*** STORED RECORDS ***

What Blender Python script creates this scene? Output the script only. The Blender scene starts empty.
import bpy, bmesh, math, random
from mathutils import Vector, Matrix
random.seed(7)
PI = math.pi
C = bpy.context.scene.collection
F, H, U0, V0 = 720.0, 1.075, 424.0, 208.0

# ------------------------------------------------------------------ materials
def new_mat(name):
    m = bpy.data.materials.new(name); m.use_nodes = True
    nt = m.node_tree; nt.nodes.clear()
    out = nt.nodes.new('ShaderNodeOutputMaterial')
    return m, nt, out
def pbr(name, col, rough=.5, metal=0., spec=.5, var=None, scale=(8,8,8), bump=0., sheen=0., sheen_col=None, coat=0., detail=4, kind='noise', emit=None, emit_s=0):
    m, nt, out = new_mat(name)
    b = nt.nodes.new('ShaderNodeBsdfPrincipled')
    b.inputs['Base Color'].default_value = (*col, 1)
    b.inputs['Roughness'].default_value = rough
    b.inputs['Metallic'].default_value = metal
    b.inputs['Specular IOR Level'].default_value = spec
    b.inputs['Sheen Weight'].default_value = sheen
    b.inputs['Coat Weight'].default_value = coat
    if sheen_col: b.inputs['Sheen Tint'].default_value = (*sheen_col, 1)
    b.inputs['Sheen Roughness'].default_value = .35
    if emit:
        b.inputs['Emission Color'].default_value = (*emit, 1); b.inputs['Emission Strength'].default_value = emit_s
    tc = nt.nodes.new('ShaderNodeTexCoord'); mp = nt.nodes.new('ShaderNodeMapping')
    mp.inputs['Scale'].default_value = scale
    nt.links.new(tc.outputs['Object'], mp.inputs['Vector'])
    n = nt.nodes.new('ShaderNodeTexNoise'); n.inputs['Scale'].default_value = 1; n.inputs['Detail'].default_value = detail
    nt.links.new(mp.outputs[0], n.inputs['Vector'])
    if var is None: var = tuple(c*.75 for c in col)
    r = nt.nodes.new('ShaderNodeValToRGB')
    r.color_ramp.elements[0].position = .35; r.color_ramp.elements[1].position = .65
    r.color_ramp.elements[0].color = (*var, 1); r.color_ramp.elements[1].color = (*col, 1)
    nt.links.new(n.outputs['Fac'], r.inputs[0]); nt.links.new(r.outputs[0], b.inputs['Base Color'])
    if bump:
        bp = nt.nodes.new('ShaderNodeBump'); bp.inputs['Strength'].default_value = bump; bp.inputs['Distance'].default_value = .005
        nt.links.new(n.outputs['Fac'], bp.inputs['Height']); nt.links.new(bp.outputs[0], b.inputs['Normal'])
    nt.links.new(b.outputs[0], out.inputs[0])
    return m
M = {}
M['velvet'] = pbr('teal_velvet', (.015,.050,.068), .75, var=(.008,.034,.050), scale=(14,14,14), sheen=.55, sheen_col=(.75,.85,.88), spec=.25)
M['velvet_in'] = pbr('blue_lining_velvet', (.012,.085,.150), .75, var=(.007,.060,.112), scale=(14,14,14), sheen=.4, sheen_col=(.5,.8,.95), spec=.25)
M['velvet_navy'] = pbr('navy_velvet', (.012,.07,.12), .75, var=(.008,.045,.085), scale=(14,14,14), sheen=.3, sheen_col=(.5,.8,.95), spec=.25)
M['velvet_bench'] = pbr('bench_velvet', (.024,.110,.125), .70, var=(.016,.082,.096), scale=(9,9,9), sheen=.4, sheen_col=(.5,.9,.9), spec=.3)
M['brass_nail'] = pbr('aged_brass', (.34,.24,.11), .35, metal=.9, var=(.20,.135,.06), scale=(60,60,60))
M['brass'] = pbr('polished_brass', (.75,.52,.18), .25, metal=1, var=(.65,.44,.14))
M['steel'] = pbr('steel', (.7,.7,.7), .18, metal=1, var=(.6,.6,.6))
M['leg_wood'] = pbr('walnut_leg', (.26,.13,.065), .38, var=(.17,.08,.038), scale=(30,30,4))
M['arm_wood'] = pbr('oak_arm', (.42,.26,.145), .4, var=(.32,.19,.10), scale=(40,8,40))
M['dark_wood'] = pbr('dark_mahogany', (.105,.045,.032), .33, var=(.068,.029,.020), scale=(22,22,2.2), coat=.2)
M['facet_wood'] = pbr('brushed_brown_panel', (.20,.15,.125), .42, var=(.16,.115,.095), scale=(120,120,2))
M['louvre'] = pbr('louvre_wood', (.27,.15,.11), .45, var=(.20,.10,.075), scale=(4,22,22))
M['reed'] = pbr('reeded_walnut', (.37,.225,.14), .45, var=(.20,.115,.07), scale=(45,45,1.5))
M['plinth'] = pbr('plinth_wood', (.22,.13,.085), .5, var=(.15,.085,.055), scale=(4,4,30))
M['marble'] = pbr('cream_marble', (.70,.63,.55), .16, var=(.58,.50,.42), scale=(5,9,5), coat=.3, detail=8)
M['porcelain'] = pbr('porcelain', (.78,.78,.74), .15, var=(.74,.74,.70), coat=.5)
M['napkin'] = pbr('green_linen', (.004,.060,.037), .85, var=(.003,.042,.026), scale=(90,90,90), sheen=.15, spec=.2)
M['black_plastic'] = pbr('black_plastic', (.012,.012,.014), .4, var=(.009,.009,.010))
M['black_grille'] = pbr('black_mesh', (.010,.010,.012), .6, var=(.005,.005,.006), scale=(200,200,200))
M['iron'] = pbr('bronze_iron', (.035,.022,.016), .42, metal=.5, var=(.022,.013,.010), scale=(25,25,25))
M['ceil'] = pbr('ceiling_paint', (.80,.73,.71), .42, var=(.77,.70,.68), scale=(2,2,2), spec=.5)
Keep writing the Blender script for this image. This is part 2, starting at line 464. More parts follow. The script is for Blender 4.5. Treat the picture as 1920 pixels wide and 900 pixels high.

***

#### [EXERCISE REQUIREMENTS]
Restate exactly the records above from their first line through the line that holds "F, H, U0, V0 = 720.0, 1.075, 424.0, 208.0", please, including both and leaving out all others.

#### [ANSWER TO THE EXERCISE]
What Blender Python script creates this scene? Output the script only. The Blender scene starts empty.
import bpy, bmesh, math, random
from mathutils import Vector, Matrix
random.seed(7)
PI = math.pi
C = bpy.context.scene.collection
F, H, U0, V0 = 720.0, 1.075, 424.0, 208.0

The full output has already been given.